Just as faster and faster Internet connection speeds are the compulsion of our time, maps of ever-finer resolution were the ardent goal of generations of explorers and chart-makers. From maps that encompassed continents at scales of 1-to-20 million, I graduated to U.S. Geological Survey quadratic maps. Known as 7.5-minute quad maps, these classic hiking/hunting aids cover a four-sided area of 7.5 minutes of latitude and 7.5 minutes of longitude, a scale of 1-to-24,000. Crisscrossing Wyoming’s Wind River Mountains, there is no greater satisfaction than being able to point at a specific gradient at a valley’s head and saying “This is where we are.” (Global positioning satellite receivers have rendered this treasured skill nearly obsolete.)

The nautical equivalent of USGS maps mark their 200th birthday this year, with the anniversary of the founding of the U.S. Coast Survey in 1807. Ferdinand Hassler, a young Swiss immigrant, was chosen by President Thomas Jefferson as a direct consequence of the Lewis and Clark Expedition and Jefferson’s goal of a nation that would stretch from sea to shining sea.
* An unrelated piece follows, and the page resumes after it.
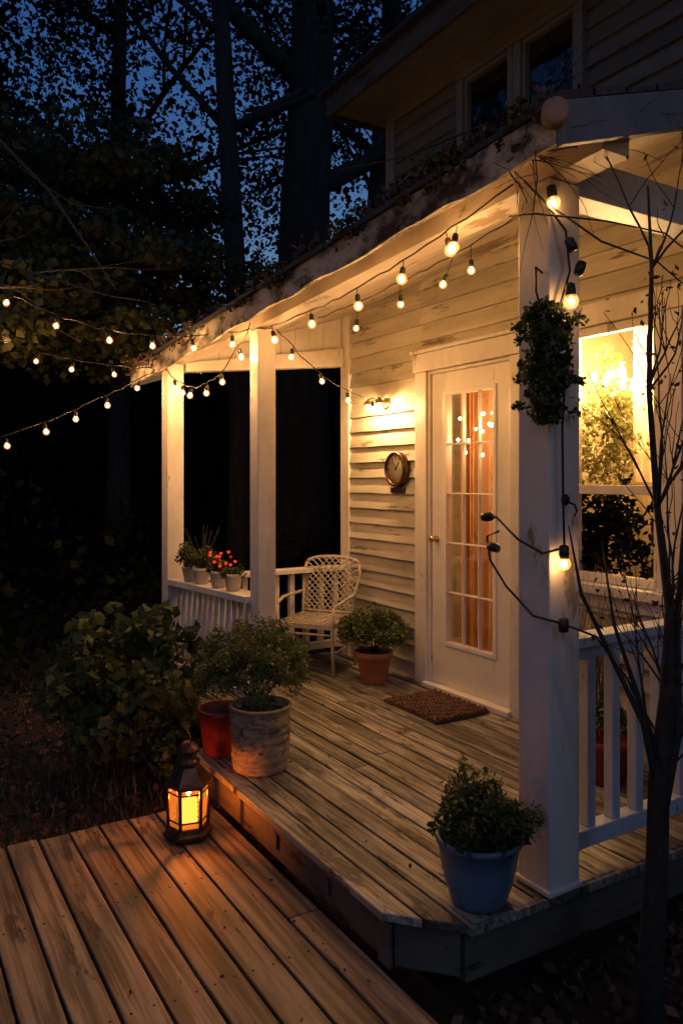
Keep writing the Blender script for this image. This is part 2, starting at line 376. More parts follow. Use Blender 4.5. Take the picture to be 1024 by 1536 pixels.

Facilitating this dream eventually led to the publication of an annual series of reports to Congress, each brimming with dozens of amazing nautical charts.

As sketched in the current issue of the Columbia River Maritime Museum’s publication The Quarterdeck, the men who literally charted our Pacific Northwest coastline starting in 1849 were anything but desk-bound draftsmen. The report for 1852 speaks of an imminent danger of Indian attacks, for example. But even the ordinary routine of surveying this wild coast was an arduous adventure, requiring triangulation – physically battling through the underbrush to set up fixed stations that build one upon another in a series of huge adjoining triangles.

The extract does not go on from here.